■ Stated problem: Your task is to write out the complete listing exactly as it is shown.

+ + + +

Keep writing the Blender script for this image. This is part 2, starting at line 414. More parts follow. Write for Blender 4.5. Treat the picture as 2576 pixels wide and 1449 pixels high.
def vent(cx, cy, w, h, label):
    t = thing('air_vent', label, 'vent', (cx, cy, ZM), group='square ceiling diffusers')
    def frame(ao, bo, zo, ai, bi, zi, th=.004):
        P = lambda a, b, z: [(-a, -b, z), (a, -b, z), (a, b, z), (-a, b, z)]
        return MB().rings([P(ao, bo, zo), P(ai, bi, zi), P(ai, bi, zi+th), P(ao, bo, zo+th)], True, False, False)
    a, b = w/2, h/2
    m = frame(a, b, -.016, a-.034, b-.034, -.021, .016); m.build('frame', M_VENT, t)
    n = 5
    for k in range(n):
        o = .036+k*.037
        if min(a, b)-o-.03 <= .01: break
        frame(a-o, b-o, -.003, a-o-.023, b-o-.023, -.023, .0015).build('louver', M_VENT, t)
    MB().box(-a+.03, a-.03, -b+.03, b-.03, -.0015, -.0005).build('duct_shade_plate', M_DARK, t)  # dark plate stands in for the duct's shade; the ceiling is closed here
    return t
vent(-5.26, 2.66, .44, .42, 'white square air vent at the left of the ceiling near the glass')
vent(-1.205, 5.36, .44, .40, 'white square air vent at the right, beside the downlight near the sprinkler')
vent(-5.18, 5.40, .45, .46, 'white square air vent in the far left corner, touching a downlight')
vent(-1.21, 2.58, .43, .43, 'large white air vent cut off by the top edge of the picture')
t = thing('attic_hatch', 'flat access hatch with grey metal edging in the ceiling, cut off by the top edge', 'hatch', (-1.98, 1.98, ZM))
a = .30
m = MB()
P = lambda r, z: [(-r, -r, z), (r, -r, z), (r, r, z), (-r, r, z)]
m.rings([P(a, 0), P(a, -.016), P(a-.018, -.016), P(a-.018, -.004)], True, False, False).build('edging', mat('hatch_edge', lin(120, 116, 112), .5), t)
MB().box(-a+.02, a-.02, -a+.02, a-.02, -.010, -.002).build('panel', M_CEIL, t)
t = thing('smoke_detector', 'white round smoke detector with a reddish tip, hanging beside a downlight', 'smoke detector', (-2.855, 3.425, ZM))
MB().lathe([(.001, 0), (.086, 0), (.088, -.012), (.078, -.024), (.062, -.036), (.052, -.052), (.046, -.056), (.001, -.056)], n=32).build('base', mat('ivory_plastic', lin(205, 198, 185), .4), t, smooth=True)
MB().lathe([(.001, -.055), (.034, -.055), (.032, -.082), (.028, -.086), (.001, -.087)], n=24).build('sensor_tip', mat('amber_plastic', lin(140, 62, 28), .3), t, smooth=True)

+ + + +

■ Solution to this problem:
Keep writing the Blender script for this image. This is part 2, starting at line 414. More parts follow. Write for Blender 4.5. Treat the picture as 2576 pixels wide and 1449 pixels high.
def vent(cx, cy, w, h, label):
    t = thing('air_vent', label, 'vent', (cx, cy, ZM), group='square ceiling diffusers')
    def frame(ao, bo, zo, ai, bi, zi, th=.004):
        P = lambda a, b, z: [(-a, -b, z), (a, -b, z), (a, b, z), (-a, b, z)]
        return MB().rings([P(ao, bo, zo), P(ai, bi, zi), P(ai, bi, zi+th), P(ao, bo, zo+th)], True, False, False)
    a, b = w/2, h/2
    m = frame(a, b, -.016, a-.034, b-.034, -.021, .016); m.build('frame', M_VENT, t)
    n = 5
    for k in range(n):
        o = .036+k*.037
        if min(a, b)-o-.03 <= .01: break
        frame(a-o, b-o, -.003, a-o-.023, b-o-.023, -.023, .0015).build('louver', M_VENT, t)
    MB().box(-a+.03, a-.03, -b+.03, b-.03, -.0015, -.0005).build('duct_shade_plate', M_DARK, t)  # dark plate stands in for the duct's shade; the ceiling is closed here
    return t
vent(-5.26, 2.66, .44, .42, 'white square air vent at the left of the ceiling near the glass')
vent(-1.205, 5.36, .44, .40, 'white square air vent at the right, beside the downlight near the sprinkler')
vent(-5.18, 5.40, .45, .46, 'white square air vent in the far left corner, touching a downlight')
vent(-1.21, 2.58, .43, .43, 'large white air vent cut off by the top edge of the picture')
t = thing('attic_hatch', 'flat access hatch with grey metal edging in the ceiling, cut off by the top edge', 'hatch', (-1.98, 1.98, ZM))
a = .30
m = MB()
P = lambda r, z: [(-r, -r, z), (r, -r, z), (r, r, z), (-r, r, z)]
m.rings([P(a, 0), P(a, -.016), P(a-.018, -.016), P(a-.018, -.004)], True, False, False).build('edging', mat('hatch_edge', lin(120, 116, 112), .5), t)
MB().box(-a+.02, a-.02, -a+.02, a-.02, -.010, -.002).build('panel', M_CEIL, t)
t = thing('smoke_detector', 'white round smoke detector with a reddish tip, hanging beside a downlight', 'smoke detector', (-2.855, 3.425, ZM))
MB().lathe([(.001, 0), (.086, 0), (.088, -.012), (.078, -.024), (.062, -.036), (.052, -.052), (.046, -.056), (.001, -.056)], n=32).build('base', mat('ivory_plastic', lin(205, 198, 185), .4), t, smooth=True)
MB().lathe([(.001, -.055), (.034, -.055), (.032, -.082), (.028, -.086), (.001, -.087)], n=24).build('sensor_tip', mat('amber_plastic', lin(140, 62, 28), .3), t, smooth=True)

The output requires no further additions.